» DIRECTIVE: Reproduce the entries in full, with no changes.

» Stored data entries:
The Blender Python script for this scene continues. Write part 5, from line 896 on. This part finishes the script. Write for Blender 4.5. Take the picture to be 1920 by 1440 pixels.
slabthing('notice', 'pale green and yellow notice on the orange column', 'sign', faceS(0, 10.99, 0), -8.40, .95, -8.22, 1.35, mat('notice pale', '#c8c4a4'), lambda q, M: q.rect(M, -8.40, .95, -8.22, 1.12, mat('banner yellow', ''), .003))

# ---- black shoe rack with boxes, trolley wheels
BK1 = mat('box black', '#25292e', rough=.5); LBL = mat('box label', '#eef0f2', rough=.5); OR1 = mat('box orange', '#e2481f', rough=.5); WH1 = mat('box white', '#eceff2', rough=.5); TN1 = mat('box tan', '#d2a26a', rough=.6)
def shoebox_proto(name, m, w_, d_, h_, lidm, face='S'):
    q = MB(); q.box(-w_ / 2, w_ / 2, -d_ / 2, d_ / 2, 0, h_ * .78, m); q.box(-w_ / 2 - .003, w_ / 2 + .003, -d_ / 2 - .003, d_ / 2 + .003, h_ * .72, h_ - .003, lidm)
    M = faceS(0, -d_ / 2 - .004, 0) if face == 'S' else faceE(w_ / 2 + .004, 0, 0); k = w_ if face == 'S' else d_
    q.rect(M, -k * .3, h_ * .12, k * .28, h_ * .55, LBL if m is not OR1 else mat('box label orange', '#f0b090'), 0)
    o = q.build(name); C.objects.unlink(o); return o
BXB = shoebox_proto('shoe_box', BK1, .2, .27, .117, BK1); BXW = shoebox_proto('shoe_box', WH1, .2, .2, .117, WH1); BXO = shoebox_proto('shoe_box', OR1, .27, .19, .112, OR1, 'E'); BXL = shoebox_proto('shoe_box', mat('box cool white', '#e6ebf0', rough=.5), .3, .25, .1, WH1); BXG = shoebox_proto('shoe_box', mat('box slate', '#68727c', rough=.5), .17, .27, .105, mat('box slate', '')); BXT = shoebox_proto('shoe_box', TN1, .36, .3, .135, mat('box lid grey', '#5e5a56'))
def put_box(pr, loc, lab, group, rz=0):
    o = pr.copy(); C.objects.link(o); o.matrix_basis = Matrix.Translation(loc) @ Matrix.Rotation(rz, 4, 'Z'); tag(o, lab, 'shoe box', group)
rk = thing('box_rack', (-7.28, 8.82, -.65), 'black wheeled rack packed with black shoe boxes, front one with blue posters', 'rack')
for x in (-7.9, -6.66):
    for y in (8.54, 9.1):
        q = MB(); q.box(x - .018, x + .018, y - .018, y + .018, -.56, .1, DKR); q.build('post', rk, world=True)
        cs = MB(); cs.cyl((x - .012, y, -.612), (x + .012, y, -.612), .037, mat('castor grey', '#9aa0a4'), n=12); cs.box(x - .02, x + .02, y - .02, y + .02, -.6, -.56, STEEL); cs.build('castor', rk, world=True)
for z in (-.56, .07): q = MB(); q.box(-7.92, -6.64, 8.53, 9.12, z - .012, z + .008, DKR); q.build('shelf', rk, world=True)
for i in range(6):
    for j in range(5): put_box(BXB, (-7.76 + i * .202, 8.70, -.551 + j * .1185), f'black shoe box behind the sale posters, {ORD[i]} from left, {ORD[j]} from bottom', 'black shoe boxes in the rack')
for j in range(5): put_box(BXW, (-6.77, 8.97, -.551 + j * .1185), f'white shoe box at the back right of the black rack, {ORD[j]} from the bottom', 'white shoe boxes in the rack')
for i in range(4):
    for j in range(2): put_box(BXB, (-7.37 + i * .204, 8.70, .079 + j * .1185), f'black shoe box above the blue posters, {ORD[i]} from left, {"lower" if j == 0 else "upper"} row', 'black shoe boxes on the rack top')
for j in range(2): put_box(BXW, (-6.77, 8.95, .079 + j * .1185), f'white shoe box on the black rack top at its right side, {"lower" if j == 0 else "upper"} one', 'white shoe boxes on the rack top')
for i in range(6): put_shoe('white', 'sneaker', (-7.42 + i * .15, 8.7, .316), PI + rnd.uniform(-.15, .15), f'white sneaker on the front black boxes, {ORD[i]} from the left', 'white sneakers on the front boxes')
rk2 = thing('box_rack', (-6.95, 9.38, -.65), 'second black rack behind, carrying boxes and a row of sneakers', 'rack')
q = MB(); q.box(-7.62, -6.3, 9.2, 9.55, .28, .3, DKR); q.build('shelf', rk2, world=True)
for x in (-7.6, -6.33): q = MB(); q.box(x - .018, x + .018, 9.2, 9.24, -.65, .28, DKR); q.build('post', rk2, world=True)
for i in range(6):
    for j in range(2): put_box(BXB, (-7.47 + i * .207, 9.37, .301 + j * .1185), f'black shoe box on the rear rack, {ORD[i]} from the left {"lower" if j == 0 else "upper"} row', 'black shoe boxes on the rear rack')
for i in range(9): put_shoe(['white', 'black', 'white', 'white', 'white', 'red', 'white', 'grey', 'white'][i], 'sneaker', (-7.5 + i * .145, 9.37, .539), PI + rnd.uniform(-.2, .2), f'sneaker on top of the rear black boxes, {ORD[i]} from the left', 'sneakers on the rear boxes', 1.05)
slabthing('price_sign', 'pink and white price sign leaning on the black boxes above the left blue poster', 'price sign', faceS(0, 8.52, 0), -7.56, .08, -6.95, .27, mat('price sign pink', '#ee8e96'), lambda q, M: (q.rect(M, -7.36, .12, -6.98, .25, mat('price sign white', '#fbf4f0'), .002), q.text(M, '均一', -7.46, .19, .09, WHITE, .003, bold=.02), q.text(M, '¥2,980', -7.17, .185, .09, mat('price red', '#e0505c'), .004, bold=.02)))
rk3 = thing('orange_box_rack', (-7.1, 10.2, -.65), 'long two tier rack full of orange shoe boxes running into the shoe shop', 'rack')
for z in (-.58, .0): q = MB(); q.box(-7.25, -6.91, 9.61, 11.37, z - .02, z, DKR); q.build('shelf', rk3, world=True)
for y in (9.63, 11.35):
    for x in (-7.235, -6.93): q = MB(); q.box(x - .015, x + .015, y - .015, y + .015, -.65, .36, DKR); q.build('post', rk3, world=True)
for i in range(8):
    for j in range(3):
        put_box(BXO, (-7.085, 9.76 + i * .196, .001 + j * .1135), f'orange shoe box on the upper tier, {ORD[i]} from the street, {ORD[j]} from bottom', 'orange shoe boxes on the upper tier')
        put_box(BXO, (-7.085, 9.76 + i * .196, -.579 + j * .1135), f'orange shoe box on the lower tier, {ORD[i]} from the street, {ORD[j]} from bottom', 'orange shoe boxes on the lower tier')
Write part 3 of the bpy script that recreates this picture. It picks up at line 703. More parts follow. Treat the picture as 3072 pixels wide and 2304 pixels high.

» RESULT OF THIS EXERCISE:
The Blender Python script for this scene continues. Write part 5, from line 896 on. This part finishes the script. Write for Blender 4.5. Take the picture to be 1920 by 1440 pixels.
slabthing('notice', 'pale green and yellow notice on the orange column', 'sign', faceS(0, 10.99, 0), -8.40, .95, -8.22, 1.35, mat('notice pale', '#c8c4a4'), lambda q, M: q.rect(M, -8.40, .95, -8.22, 1.12, mat('banner yellow', ''), .003))

# ---- black shoe rack with boxes, trolley wheels
BK1 = mat('box black', '#25292e', rough=.5); LBL = mat('box label', '#eef0f2', rough=.5); OR1 = mat('box orange', '#e2481f', rough=.5); WH1 = mat('box white', '#eceff2', rough=.5); TN1 = mat('box tan', '#d2a26a', rough=.6)
def shoebox_proto(name, m, w_, d_, h_, lidm, face='S'):
    q = MB(); q.box(-w_ / 2, w_ / 2, -d_ / 2, d_ / 2, 0, h_ * .78, m); q.box(-w_ / 2 - .003, w_ / 2 + .003, -d_ / 2 - .003, d_ / 2 + .003, h_ * .72, h_ - .003, lidm)
    M = faceS(0, -d_ / 2 - .004, 0) if face == 'S' else faceE(w_ / 2 + .004, 0, 0); k = w_ if face == 'S' else d_
    q.rect(M, -k * .3, h_ * .12, k * .28, h_ * .55, LBL if m is not OR1 else mat('box label orange', '#f0b090'), 0)
    o = q.build(name); C.objects.unlink(o); return o
BXB = shoebox_proto('shoe_box', BK1, .2, .27, .117, BK1); BXW = shoebox_proto('shoe_box', WH1, .2, .2, .117, WH1); BXO = shoebox_proto('shoe_box', OR1, .27, .19, .112, OR1, 'E'); BXL = shoebox_proto('shoe_box', mat('box cool white', '#e6ebf0', rough=.5), .3, .25, .1, WH1); BXG = shoebox_proto('shoe_box', mat('box slate', '#68727c', rough=.5), .17, .27, .105, mat('box slate', '')); BXT = shoebox_proto('shoe_box', TN1, .36, .3, .135, mat('box lid grey', '#5e5a56'))
def put_box(pr, loc, lab, group, rz=0):
    o = pr.copy(); C.objects.link(o); o.matrix_basis = Matrix.Translation(loc) @ Matrix.Rotation(rz, 4, 'Z'); tag(o, lab, 'shoe box', group)
rk = thing('box_rack', (-7.28, 8.82, -.65), 'black wheeled rack packed with black shoe boxes, front one with blue posters', 'rack')
for x in (-7.9, -6.66):
    for y in (8.54, 9.1):
        q = MB(); q.box(x - .018, x + .018, y - .018, y + .018, -.56, .1, DKR); q.build('post', rk, world=True)
        cs = MB(); cs.cyl((x - .012, y, -.612), (x + .012, y, -.612), .037, mat('castor grey', '#9aa0a4'), n=12); cs.box(x - .02, x + .02, y - .02, y + .02, -.6, -.56, STEEL); cs.build('castor', rk, world=True)
for z in (-.56, .07): q = MB(); q.box(-7.92, -6.64, 8.53, 9.12, z - .012, z + .008, DKR); q.build('shelf', rk, world=True)
for i in range(6):
    for j in range(5): put_box(BXB, (-7.76 + i * .202, 8.70, -.551 + j * .1185), f'black shoe box behind the sale posters, {ORD[i]} from left, {ORD[j]} from bottom', 'black shoe boxes in the rack')
for j in range(5): put_box(BXW, (-6.77, 8.97, -.551 + j * .1185), f'white shoe box at the back right of the black rack, {ORD[j]} from the bottom', 'white shoe boxes in the rack')
for i in range(4):
    for j in range(2): put_box(BXB, (-7.37 + i * .204, 8.70, .079 + j * .1185), f'black shoe box above the blue posters, {ORD[i]} from left, {"lower" if j == 0 else "upper"} row', 'black shoe boxes on the rack top')
for j in range(2): put_box(BXW, (-6.77, 8.95, .079 + j * .1185), f'white shoe box on the black rack top at its right side, {"lower" if j == 0 else "upper"} one', 'white shoe boxes on the rack top')
for i in range(6): put_shoe('white', 'sneaker', (-7.42 + i * .15, 8.7, .316), PI + rnd.uniform(-.15, .15), f'white sneaker on the front black boxes, {ORD[i]} from the left', 'white sneakers on the front boxes')
rk2 = thing('box_rack', (-6.95, 9.38, -.65), 'second black rack behind, carrying boxes and a row of sneakers', 'rack')
q = MB(); q.box(-7.62, -6.3, 9.2, 9.55, .28, .3, DKR); q.build('shelf', rk2, world=True)
for x in (-7.6, -6.33): q = MB(); q.box(x - .018, x + .018, 9.2, 9.24, -.65, .28, DKR); q.build('post', rk2, world=True)
for i in range(6):
    for j in range(2): put_box(BXB, (-7.47 + i * .207, 9.37, .301 + j * .1185), f'black shoe box on the rear rack, {ORD[i]} from the left {"lower" if j == 0 else "upper"} row', 'black shoe boxes on the rear rack')
for i in range(9): put_shoe(['white', 'black', 'white', 'white', 'white', 'red', 'white', 'grey', 'white'][i], 'sneaker', (-7.5 + i * .145, 9.37, .539), PI + rnd.uniform(-.2, .2), f'sneaker on top of the rear black boxes, {ORD[i]} from the left', 'sneakers on the rear boxes', 1.05)
slabthing('price_sign', 'pink and white price sign leaning on the black boxes above the left blue poster', 'price sign', faceS(0, 8.52, 0), -7.56, .08, -6.95, .27, mat('price sign pink', '#ee8e96'), lambda q, M: (q.rect(M, -7.36, .12, -6.98, .25, mat('price sign white', '#fbf4f0'), .002), q.text(M, '均一', -7.46, .19, .09, WHITE, .003, bold=.02), q.text(M, '¥2,980', -7.17, .185, .09, mat('price red', '#e0505c'), .004, bold=.02)))
rk3 = thing('orange_box_rack', (-7.1, 10.2, -.65), 'long two tier rack full of orange shoe boxes running into the shoe shop', 'rack')
for z in (-.58, .0): q = MB(); q.box(-7.25, -6.91, 9.61, 11.37, z - .02, z, DKR); q.build('shelf', rk3, world=True)
for y in (9.63, 11.35):
    for x in (-7.235, -6.93): q = MB(); q.box(x - .015, x + .015, y - .015, y + .015, -.65, .36, DKR); q.build('post', rk3, world=True)
for i in range(8):
    for j in range(3):
        put_box(BXO, (-7.085, 9.76 + i * .196, .001 + j * .1135), f'orange shoe box on the upper tier, {ORD[i]} from the street, {ORD[j]} from bottom', 'orange shoe boxes on the upper tier')
        put_box(BXO, (-7.085, 9.76 + i * .196, -.579 + j * .1135), f'orange shoe box on the lower tier, {ORD[i]} from the street, {ORD[j]} from bottom', 'orange shoe boxes on the lower tier')
Write part 3 of the bpy script that recreates this picture. It picks up at line 703. More parts follow. Treat the picture as 3072 pixels wide and 2304 pixels high.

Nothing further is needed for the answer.